Military-strategic Drivers of China’s Assertiveness in the SCS: Space and Naval Development

Speaker: Dr Sarah Kirchberger, Kiel University

 

In July 2016, China startled observers when it refused to accept a ruling by the International Court of Arbitration at The Hague that declared the Chinese ‘historic’ claim on land features in the South China Sea to be not in accord with international law. Vast Chinese land reclamation projects that began in 2013 in the Spratly and Paracel Islands, and the subsequent militarization of these features, had drawn international criticism and raised alarm among other claimants. To explain China’s assertive behaviour, many recent analyses have focused on the historic, symbolic or economic meaning of the South China Sea to China’s overall strategy. This paper aims to explore some overlooked military-strategic factors and presents evidence for a coherent Chinese approach to establish comprehensive maritime domain awareness in a sea area that, due to several critical installations on Hainan Island, holds the key for China’s military modernization and nuclear deterrence strategy. Sarah Kirchberger is the Head of the Center for Asia-Pacific Strategy and Security at the Institute for Security Policy at Kiel University (ISPK). She is a former Assistant Professor for Contemporary China at the University of Hamburg, Germany, and during 2007-2010, served as a naval analyst with shipbuilder TKMS Blohm + Voss, where she was charged with analysing naval developments worldwide. Kirchberger completed her studies in Sinology, Political Science and Archaeology in Hamburg, Taipei, and Trier as a scholar of the German Academic Scholarship Foundation, and holds an MA (1999) and a PhD (2003) in Sinology from the University of Hamburg.

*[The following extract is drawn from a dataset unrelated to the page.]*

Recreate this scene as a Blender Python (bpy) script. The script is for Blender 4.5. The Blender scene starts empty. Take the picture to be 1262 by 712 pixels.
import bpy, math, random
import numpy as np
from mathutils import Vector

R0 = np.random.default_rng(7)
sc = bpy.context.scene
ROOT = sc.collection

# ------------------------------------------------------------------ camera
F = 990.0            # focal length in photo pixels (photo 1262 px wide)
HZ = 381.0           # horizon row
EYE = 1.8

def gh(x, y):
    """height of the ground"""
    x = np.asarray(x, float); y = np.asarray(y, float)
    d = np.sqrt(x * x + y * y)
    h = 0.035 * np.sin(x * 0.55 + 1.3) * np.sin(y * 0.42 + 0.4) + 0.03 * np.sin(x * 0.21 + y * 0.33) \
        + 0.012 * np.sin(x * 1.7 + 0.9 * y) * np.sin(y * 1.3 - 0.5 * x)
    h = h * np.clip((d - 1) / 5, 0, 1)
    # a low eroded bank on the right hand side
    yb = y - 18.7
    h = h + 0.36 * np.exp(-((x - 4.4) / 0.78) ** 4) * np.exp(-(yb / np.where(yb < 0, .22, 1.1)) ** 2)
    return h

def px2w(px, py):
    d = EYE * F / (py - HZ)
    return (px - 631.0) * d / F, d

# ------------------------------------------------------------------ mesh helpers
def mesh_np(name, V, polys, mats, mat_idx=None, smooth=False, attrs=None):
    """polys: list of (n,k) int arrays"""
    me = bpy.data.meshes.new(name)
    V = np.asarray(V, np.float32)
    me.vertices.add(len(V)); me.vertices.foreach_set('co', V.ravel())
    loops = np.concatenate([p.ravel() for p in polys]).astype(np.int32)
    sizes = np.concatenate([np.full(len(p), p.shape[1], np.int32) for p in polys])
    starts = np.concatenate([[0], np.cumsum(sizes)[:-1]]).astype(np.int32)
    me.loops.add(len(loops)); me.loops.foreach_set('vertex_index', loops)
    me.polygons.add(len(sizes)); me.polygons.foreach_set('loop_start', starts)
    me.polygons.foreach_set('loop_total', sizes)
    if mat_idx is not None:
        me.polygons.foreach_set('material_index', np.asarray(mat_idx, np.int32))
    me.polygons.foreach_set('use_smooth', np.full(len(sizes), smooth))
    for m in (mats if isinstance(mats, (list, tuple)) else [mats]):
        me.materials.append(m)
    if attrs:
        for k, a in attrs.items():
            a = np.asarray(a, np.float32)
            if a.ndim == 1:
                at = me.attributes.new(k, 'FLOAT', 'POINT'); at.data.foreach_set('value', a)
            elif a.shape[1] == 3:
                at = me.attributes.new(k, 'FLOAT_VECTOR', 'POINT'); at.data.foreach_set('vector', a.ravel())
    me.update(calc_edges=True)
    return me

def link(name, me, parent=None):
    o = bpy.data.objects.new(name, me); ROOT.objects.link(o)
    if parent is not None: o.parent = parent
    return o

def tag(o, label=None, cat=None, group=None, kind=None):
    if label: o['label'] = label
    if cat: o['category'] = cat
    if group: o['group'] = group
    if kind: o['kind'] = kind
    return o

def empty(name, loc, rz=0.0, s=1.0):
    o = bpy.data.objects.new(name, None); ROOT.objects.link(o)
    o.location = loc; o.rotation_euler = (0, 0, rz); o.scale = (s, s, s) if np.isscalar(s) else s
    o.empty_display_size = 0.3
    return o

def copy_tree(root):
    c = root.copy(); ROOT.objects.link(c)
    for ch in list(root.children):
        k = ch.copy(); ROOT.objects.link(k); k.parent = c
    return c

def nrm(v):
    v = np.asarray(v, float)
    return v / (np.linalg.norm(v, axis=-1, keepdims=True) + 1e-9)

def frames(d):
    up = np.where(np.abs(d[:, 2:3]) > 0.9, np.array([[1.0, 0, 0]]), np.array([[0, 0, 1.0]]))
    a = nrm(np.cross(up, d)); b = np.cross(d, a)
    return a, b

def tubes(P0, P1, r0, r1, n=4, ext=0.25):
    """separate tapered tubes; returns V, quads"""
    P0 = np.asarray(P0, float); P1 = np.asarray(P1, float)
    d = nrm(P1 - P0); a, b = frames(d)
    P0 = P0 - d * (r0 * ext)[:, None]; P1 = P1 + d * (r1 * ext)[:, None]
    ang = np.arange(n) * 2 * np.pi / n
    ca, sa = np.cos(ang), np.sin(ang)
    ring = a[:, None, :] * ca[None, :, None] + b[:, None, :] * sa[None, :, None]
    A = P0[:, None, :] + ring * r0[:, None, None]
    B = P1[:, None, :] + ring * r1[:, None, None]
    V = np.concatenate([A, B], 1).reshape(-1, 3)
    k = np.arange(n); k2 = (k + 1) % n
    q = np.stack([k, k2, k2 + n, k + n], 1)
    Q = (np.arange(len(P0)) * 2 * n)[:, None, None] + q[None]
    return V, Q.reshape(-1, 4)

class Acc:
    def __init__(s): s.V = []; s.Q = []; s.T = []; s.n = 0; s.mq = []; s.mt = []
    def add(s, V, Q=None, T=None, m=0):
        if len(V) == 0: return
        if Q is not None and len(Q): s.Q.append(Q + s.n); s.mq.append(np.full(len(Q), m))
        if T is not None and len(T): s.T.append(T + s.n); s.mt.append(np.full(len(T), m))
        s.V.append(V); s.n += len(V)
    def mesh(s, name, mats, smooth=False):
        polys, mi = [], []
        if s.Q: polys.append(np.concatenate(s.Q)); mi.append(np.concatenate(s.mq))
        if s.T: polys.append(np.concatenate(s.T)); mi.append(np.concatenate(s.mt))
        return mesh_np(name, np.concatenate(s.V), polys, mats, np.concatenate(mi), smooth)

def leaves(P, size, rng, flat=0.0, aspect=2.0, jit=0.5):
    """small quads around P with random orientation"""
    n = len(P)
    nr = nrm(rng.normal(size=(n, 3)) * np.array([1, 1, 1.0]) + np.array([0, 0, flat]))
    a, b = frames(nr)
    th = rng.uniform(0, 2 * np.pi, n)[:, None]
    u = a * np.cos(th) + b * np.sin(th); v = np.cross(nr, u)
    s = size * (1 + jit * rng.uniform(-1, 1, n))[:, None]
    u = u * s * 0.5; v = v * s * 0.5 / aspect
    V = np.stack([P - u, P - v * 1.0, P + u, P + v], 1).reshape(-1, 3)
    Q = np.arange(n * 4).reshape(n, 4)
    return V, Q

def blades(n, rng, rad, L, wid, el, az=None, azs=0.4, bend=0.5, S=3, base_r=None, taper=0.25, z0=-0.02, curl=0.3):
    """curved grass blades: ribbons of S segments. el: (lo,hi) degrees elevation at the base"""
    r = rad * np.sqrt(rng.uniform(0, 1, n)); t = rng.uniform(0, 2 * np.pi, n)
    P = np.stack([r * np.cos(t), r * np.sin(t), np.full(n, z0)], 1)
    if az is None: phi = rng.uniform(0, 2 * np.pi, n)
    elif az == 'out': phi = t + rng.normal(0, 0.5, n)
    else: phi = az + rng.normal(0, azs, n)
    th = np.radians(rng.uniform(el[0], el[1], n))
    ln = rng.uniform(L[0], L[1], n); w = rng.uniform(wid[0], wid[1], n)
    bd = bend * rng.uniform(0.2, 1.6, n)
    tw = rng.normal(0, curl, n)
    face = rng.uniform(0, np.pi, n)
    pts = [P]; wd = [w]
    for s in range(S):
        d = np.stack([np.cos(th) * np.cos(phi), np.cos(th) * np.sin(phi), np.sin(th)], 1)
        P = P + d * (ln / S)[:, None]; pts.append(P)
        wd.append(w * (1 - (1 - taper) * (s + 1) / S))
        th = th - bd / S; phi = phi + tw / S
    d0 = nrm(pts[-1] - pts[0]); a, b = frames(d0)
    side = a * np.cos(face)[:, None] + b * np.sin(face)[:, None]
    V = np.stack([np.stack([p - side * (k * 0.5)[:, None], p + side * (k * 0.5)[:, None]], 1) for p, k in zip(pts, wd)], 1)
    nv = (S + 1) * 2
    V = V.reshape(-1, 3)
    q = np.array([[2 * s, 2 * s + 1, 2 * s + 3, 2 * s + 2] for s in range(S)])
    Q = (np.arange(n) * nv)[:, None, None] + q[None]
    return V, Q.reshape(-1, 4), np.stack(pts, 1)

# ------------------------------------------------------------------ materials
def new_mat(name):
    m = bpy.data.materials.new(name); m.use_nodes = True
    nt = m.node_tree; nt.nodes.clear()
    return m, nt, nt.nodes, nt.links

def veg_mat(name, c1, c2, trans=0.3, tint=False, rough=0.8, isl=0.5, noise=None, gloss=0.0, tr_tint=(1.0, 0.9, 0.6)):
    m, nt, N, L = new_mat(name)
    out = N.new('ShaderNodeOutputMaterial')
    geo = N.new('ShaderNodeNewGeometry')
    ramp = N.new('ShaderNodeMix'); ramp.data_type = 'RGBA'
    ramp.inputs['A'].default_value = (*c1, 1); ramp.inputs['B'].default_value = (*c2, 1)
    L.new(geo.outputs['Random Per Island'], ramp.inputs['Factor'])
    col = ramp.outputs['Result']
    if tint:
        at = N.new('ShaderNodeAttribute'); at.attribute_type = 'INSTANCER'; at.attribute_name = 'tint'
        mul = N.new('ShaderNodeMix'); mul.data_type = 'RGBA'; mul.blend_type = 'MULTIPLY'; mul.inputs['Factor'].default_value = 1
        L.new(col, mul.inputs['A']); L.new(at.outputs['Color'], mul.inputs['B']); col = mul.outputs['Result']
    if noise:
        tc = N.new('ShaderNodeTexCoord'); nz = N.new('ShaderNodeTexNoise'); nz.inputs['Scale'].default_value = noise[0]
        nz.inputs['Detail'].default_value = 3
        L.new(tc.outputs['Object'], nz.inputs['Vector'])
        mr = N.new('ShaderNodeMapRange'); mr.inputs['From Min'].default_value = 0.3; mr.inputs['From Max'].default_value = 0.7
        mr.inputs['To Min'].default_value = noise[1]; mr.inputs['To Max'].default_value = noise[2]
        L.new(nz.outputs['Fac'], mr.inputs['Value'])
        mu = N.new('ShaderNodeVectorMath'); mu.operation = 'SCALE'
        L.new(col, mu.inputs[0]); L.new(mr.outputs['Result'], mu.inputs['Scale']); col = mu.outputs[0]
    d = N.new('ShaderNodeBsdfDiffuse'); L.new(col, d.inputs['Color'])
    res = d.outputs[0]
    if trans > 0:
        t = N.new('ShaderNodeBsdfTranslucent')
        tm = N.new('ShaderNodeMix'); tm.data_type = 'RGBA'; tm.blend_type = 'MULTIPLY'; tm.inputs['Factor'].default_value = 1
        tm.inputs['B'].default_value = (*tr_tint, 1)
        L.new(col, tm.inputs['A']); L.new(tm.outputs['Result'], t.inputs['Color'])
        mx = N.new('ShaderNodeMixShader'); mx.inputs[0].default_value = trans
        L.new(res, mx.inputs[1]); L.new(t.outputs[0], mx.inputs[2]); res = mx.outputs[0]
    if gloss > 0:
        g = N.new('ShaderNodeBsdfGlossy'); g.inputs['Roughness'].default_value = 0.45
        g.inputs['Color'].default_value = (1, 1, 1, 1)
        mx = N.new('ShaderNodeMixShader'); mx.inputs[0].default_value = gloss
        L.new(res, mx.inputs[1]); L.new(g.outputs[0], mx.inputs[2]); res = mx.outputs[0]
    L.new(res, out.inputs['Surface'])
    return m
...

She is the author of a book on Informal Institutions in Chinese and Taiwanese Politics (in German, PhD dissertation), and of the monograph Assessing China's Naval Power: Technological Innovation, Economic Constraints, and Strategic Implications (Springer 2015). Her current work focuses on China’s military modernization, especially naval and space development; Chinese-Russian and Chinese-Ukrainian military-technological cooperation; China’s defence industries; and on the impact of 4IR technologies on the future of sea power.